Saturday, 2 June 2012

Jubilee Blueberry, Elderflower and White Chocolate Cupcakes


I really wanted to make something that seemed seasonal, and blueberries are so appealing at the moment, so they had to be part of the baking. Elderflowers too should be in season now, but I haven't yet seen very many out in bloom near me - I think they're delayed this year, but elderflower cordial is a great way of adding concentrated elderflower flavour to cupcakes, and finally, chocolate, just because I like chocolate and I could! I decided on white chocolate because I felt it would complement the other flavours much better than the more robust flavour of my usually preferred dark chocolate, since white chocolate is more subtly flavoured.

I couldn't resist decorating these with red, white and blue sprinkles, but they aren't OTT - sure to please those who want a nod at the Jubilee celebrations but can't quite bring themselves to eat a mouthful of bright blue or bright red cake!!! Here, less is definitely more.


Blueberry, Elderflower and White Chocolate Cupcakes
Ingredients
175g unsalted butter, softened
175g caster sugar
3 eggs
100g self raising flour
75g plain flour
60g blueberries
80g white chocolate, chopped
35g elderflower cordial (approx 2tbsp)
pinch salt

Icing
about 150g icing sugar.

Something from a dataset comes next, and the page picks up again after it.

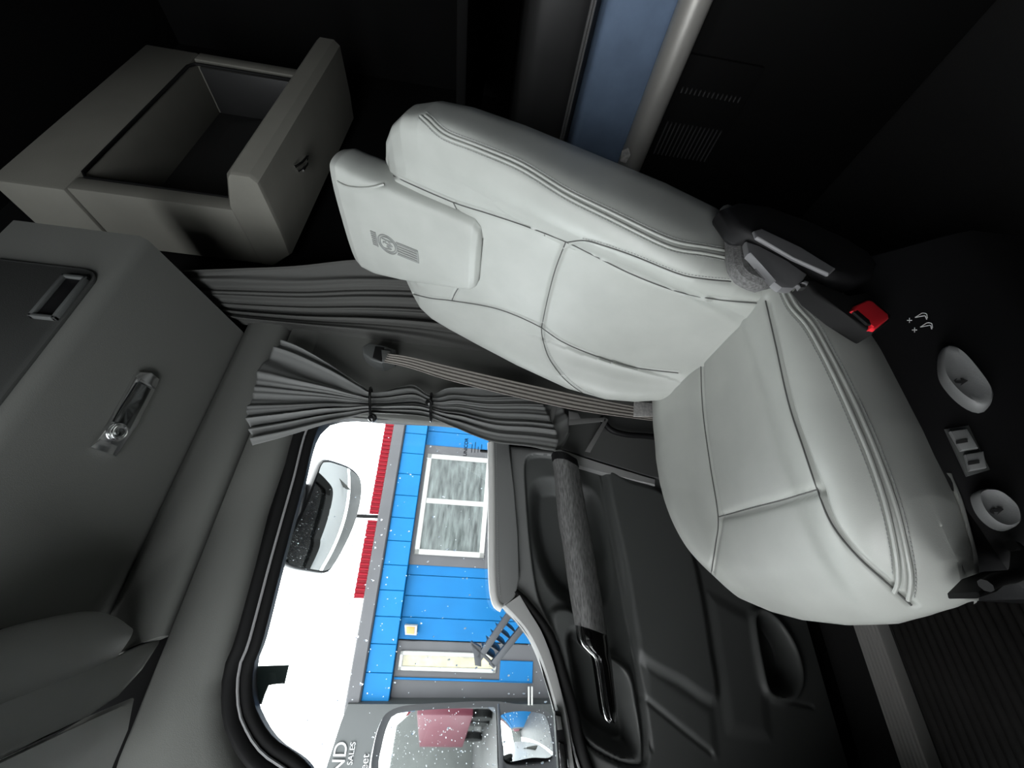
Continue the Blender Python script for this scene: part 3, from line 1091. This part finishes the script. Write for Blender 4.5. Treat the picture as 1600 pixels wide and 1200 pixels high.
# emblem pressed into the pad: fan on top, ring with two letters, tail of bars
em_c = np.array(bvh_.ray_cast(Vector(CAM), Vector(ray(606, 382)).normalized())[0])
EMB = mat('pressed_leather', (.24, .25, .24), .4)
bm = bmesh.new()


def ept(a, b):
    """a across (towards the door), b up, on the pad's face"""
    q = em_c+BY*a+BV*b+BN*.05
    hh = bvh_.ray_cast(Vector(q), Vector(-BN))
    return np.array(hh[0])+BN*.0010 if hh[0] is not None else q-BN*.05


R0 = .0255
for r in (R0, R0*.80):
    add_tube(bm, [ept(r*math.cos(t), r*math.sin(t)) for t in np.linspace(0, 2*math.pi, 40, endpoint=False)], .0016, 6, closed=True)
for pl_ in ([(-.012, .013), (-.012, -.013)], [(-.012, .0), (.001, .013)], [(-.012, .0), (.001, -.013)],
            [(-.004, .012), (.001, -.011), (.006, .006), (.011, -.011), (.015, .012)]):
    add_tube(bm, [ept(a, b) for a, b in resample(pl_, 14)], .0015, 6)
for k in range(-2, 3):                       # tail below the ring
    add_tube(bm, [ept(k*.0072, b) for b in np.linspace(-.026, -.078, 10)], .0020, 6)
add_tube(bm, [ept(a, -.079) for a in np.linspace(-.018, .018, 8)], .0018, 6)
for sgn in (-1, 1):
    add_tube(bm, [ept(sgn*.018, b) for b in np.linspace(-.024, -.079, 8)], .0016, 6)
for k in range(-3, 4):                       # comb above the ring
    add_tube(bm, [ept(k*.0062, b) for b in np.linspace(.030+.0*abs(k), .043, 5)], .0018, 6)
add_tube(bm, [ept(a, .030-.0*a) for a in np.linspace(-.021, .021, 8)], .0014, 6)
eo = finish(bm, 'emblem', EMB, hr)
eo['label'] = 'pressed winged badge with a ringed letter pair'

# --- pedestal, side shield with its controls
box('seat_pedestal', (.32, .66, .20), (.36, .40, .40), PLASTIC, seat, .03, 3)
SH_a, SH_b = np.array((0, .378, .500)), np.array((0, .292, .385))     # sloping control face
sn = nz(np.array((0, SH_b[2]-SH_a[2], SH_a[1]-SH_b[1])))
sd = sn @ SH_a
V = []
for x in (.50, .492, .30, .22, .18, .14, .10, .045, .03):
    e = .012 if x in (.50, .03) else 0
    e2_ = .03*sstep(np.array((.22-x)/.2))
    V.append([(x, y, z) for y, z in ((.46, .46-e2_), (.42, .485-e-e2_), (.385, .497-e-e2_), (.368, .487-e-e2_), (.298+e, .393), (.286+e, .372), (.284+e, .30), (.30, .22+e), (.46, .22+e))])
sh = grid_mesh('side_shield', np.array(V), PLASTIC, seat, wrap=True, caps=True, ang=35)


def oS(p, off=0.0):
    return on(p[0], p[1], sn, sd+off)


def knob(px, name='knob'):
    outer = spline([oS(p, .004) for p in px], 40, closed=True)
    c = outer.mean(0)
    rows_ = []
    for sc2, hh in ((1.02, -.006), (1.0, .006), (.95, .0125), (.88, .0145), (.70, .0125), (.35, .0105)):
        rows_.append(c+(outer-c)*sc2+sn*hh)
    return grid_mesh(name, np.array(rows_), KNOB, sh, wrap=True, caps=True, ang=60), c


k1, c1 = knob([(1468, 553), (1480, 545), (1500, 556), (1525, 585), (1545, 615), (1545, 634), (1532, 643), (1510, 636), (1485, 615), (1468, 588)])
k2, c2 = knob([(1520, 775), (1532, 767), (1555, 770), (1580, 790), (1588, 808), (1585, 822), (1568, 828), (1547, 820), (1528, 800)])
DARKINK = mat('dark_ink', (.02, .02, .02), .6)
for (kk, arrows) in ((k1, [(1498, 597), 26]), (k2, [(1556, 798), 22])):
    (cx, cy), L = arrows
    bm = bmesh.new()
    for sgn in (-1, 1):
        tip = (cx+sgn*L*.55, cy-sgn*2)
        tri = [tip, (cx+sgn*L*.10, cy-6), (cx+sgn*L*.22, cy), (cx+sgn*L*.10, cy+6)]
        add_prism(bm, [oS(p, .0158) for p in tri], sn*.0008)
    add_prism(bm, [oS(p, .0158) for p in ((cx-6, cy-2), (cx+6, cy-2), (cx+6, cy+2), (cx-6, cy+2))], sn*.0007)
    finish(bm, 'arrow_mark', DARKINK, kk)
for q in ([(1481, 677), (1508, 673), (1525, 703), (1498, 707)], [(1504, 713), (1533, 708), (1538, 733), (1511, 738)]):
    rk = prism('rocker_switch', [oS(p, .002) for p in q], sn*.008, KNOB, sh, .002)
    cx, cy = np.mean(q, 0)
    prism('switch_mark', [oS(p, .0105) for p in ((cx-10, cy-1), (cx+8, cy-4), (cx+9, cy+1), (cx-9, cy+4))], sn*.0008, DARKINK, rk)
prism('switch_bezel', [oS(p, -.002) for p in ((1474, 672), (1512, 666), (1545, 735), (1508, 746))], sn*.005, PLASTIC_G, sh, .002)
# printed seat symbols with plus signs
bm = bmesh.new()
for dx, dy in ((0, 0), (8, 15)):
    for pl_ in ([(1430, 496), (1441, 489), (1448, 490), (1449, 497)], [(1430, 496), (1446, 493), (1448, 499)], [(1417, 500.5), (1425, 500.5)], [(1421, 497), (1421, 504)]):
        P_ = [oS((x+dx, y+dy), .0008) for x, y in resample(pl_, 10)]
        add_tube(bm, P_, .0006, 4)
finish(bm, 'seat_symbols', WHITE_INK, sh)
# front adjusting bar under the nose of the cushion
tube('slide_bar', spline([oY(p, .36) for p in ((1540, 915), (1560, 905), (1588, 898), (1593, 880), (1592, 860), (1580, 852))], 24), .006, RUBBER, seat)
prism('bar_foot', [oY(p, .37) for p in ((1530, 925), (1552, 902), (1585, 890), (1590, 900), (1560, 925), (1532, 935))], (0, .03, 0), RUBBER, seat, .003)

# --- recline bracket, felt boot, buckle at the near rear corner
prism('recline_cover', [oY(p, .335) for p in ((1128, 322), (1155, 312), (1200, 318), (1260, 345), (1320, 372), (1360, 390), (1376, 410), (1368, 432), (1340, 438), (1300, 428), (1240, 395), (1190, 372), (1150, 352))],
      (0, .035, 0), PLASTIC, seat, .012, 4, 60)
prism('bracket_rail', [oY(p, .328) for p in ((1178, 360), (1190, 356), (1250, 386), (1307, 419), (1296, 429), (1240, 402), (1182, 370))],
      (0, .006, 0), mat('worn_grey_plastic', (.16, .16, .165), .5), seat, .004, 3)
prism('bracket_plate', [oY(p, .345) for p in ((1166, 376), (1185, 384), (1230, 408), (1262, 428), (1254, 440), (1240, 450), (1222, 449), (1210, 440), (1206, 428), (1190, 410), (1170, 395))],
      (0, .012, 0), mat('worn_grey_plastic', (.16, .16, .165), .5), seat, .003, 2)
bm = bmesh.new()
add_tube(bm, spline([oY(p, yy) for p, yy in (((1134, 328), .37), ((1142, 352), .37), ((1150, 378), .372), ((1152, 405), .375), ((1158, 428), .378), ((1180, 440), .38), ((1206, 444), .385))], 30),
         [.010, .012, .013, .014]+[.015]*6+[.016]*10+[.015]*6+[.012, .010, .008, .006], 10)
add_tube(bm, spline([oY(p, .372) for p in ((1160, 380), (1165, 400), (1172, 418), (1190, 430))], 14), .009, 8)
finish(bm, 'felt_boot', FELT, seat)
bk1 = prism('buckle', [oY(p, .345) for p in ((1258, 438), (1272, 436), (1330, 468), (1350, 452), (1395, 492), (1392, 502), (1366, 520), (1352, 512), (1318, 488), (1275, 458))],
            (0, .028, 0), RUBBER, seat, .005, 3)
prism('release_button', [oY(p, .341) for p in ((1331, 485), (1336, 477), (1356, 467), (1364, 469), (1390, 491), (1391, 497), (1369, 515), (1362, 512), (1360, 502))], (0, .012, 0), RED, bk1, .004, 3)
prism('buckle_mouth', [oY(p, .3405) for p in ((1334, 487), (1340, 484), (1359, 500), (1362, 507), (1356, 506))], (0, .004, 0), RUBBER, bk1, .001)
prism('latch_pin', [oY(p, .343) for p in ((1249, 443), (1258, 438), (1265, 440), (1260, 449), (1252, 449))], (0, .008, 0), CHROME, bk1, .001)
tube('stalk', spline([oY(p, .36) for p in ((1240, 430), (1262, 446), (1290, 462), (1330, 484))], 16), .010, PLASTIC, bk1)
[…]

I used mostly fondant icing sugar, just for an experiment
more elderflower cordial (about a tbsp, I didn't measure)
hot water

Method
- Preheat the oven to gas 4/180C. Line a 12 hole muffin tin with paper liners.
- Cream together the butter, pinch of salt and sugar until very light and fluffy.
- Add the eggs one at a time, mixing well inbetween additions. Add a little flour if the mixture curdles, but for once mine didn't!
- Add the flours and fold in gently but thoroughly.
- Fold in the elderflower cordial, blueberries and white chocolate.
- Divide between the muffin cases and bake for 25-30 minutes until risen and golden.
- Allow to cool on a wire rack.

- When cool ice with the icing sugar made up with elderflower and water to a very thick but still spreadable consistency. Spread over the cakes, and then sprinkle with your choice of decorations.


These are very generous cupcakes! I realised as I was dividing the batter that they were going to be pretty enormous and indeed they are. They are nice and moist - close but in no way heavy. The blueberries provide a lovely little hit of flavour when you bite into one. The white chocolate adds the occasional mouthful of intense sweetness. I have to confess that I couldn't taste the elderflower cordial flavour in the cake itself at all, but it came through well in the icing - it wasn't overpowering but the flavour developed and you finished a mouthful with the taste of elderflower.

Very good, and not all of the blueberries fell to the bottom! (This always pleases me!) These would be a sure-fire crowd pleaser for anyone on a Jubilee picnic, and the decoration is subtle enough to not enrage those who are fed up with red, white and blue everywhere. (Not me, I'm loving this and smile whenever I see bunting up, but haven't yet translated this to baking!)